SOURCE EXCERPT:

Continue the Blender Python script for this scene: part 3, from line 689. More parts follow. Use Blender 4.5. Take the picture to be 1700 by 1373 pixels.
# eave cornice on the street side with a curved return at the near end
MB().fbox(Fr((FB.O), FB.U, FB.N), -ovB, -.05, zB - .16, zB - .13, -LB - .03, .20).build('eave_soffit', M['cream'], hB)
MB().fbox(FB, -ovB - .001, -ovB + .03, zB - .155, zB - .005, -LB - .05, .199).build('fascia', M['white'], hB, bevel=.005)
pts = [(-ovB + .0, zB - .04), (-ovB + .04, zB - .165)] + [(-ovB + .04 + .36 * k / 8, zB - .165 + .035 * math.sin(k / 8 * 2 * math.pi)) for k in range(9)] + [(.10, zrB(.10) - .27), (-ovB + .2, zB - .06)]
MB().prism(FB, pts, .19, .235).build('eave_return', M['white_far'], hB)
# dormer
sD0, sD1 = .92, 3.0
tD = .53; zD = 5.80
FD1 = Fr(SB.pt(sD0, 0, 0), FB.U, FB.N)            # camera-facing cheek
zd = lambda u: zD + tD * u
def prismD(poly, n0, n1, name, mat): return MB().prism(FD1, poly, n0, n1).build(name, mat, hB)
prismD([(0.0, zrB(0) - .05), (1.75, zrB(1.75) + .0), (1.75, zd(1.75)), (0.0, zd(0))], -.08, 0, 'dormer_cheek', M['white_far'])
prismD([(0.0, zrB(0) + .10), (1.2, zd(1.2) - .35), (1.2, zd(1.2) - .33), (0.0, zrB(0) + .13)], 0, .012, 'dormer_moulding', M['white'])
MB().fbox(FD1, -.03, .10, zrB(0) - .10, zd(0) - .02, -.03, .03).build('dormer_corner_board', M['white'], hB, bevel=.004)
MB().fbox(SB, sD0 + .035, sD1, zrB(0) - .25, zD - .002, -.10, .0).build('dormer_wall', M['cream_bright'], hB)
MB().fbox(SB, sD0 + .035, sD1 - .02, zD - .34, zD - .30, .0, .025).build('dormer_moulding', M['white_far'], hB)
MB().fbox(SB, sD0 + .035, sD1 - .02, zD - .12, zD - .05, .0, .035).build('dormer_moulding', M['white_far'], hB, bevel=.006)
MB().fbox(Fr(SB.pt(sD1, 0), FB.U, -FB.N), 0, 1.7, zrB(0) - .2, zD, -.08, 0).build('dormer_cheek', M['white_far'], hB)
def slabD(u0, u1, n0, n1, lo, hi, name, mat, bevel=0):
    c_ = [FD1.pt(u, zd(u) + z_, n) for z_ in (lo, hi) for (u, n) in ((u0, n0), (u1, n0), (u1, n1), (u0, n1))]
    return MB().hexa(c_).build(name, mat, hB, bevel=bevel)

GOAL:
Each line of the listing should be echoed back exactly.

RESPONSE TO THE TASK:
Continue the Blender Python script for this scene: part 3, from line 689. More parts follow. Use Blender 4.5. Take the picture to be 1700 by 1373 pixels.
# eave cornice on the street side with a curved return at the near end
MB().fbox(Fr((FB.O), FB.U, FB.N), -ovB, -.05, zB - .16, zB - .13, -LB - .03, .20).build('eave_soffit', M['cream'], hB)
MB().fbox(FB, -ovB - .001, -ovB + .03, zB - .155, zB - .005, -LB - .05, .199).build('fascia', M['white'], hB, bevel=.005)
pts = [(-ovB + .0, zB - .04), (-ovB + .04, zB - .165)] + [(-ovB + .04 + .36 * k / 8, zB - .165 + .035 * math.sin(k / 8 * 2 * math.pi)) for k in range(9)] + [(.10, zrB(.10) - .27), (-ovB + .2, zB - .06)]
MB().prism(FB, pts, .19, .235).build('eave_return', M['white_far'], hB)
# dormer
sD0, sD1 = .92, 3.0
tD = .53; zD = 5.80
FD1 = Fr(SB.pt(sD0, 0, 0), FB.U, FB.N)            # camera-facing cheek
zd = lambda u: zD + tD * u
def prismD(poly, n0, n1, name, mat): return MB().prism(FD1, poly, n0, n1).build(name, mat, hB)
prismD([(0.0, zrB(0) - .05), (1.75, zrB(1.75) + .0), (1.75, zd(1.75)), (0.0, zd(0))], -.08, 0, 'dormer_cheek', M['white_far'])
prismD([(0.0, zrB(0) + .10), (1.2, zd(1.2) - .35), (1.2, zd(1.2) - .33), (0.0, zrB(0) + .13)], 0, .012, 'dormer_moulding', M['white'])
MB().fbox(FD1, -.03, .10, zrB(0) - .10, zd(0) - .02, -.03, .03).build('dormer_corner_board', M['white'], hB, bevel=.004)
MB().fbox(SB, sD0 + .035, sD1, zrB(0) - .25, zD - .002, -.10, .0).build('dormer_wall', M['cream_bright'], hB)
MB().fbox(SB, sD0 + .035, sD1 - .02, zD - .34, zD - .30, .0, .025).build('dormer_moulding', M['white_far'], hB)
MB().fbox(SB, sD0 + .035, sD1 - .02, zD - .12, zD - .05, .0, .035).build('dormer_moulding', M['white_far'], hB, bevel=.006)
MB().fbox(Fr(SB.pt(sD1, 0), FB.U, -FB.N), 0, 1.7, zrB(0) - .2, zD, -.08, 0).build('dormer_cheek', M['white_far'], hB)
def slabD(u0, u1, n0, n1, lo, hi, name, mat, bevel=0):
    c_ = [FD1.pt(u, zd(u) + z_, n) for z_ in (lo, hi) for (u, n) in ((u0, n0), (u1, n0), (u1, n1), (u0, n1))]
    return MB().hexa(c_).build(name, mat, hB, bevel=bevel)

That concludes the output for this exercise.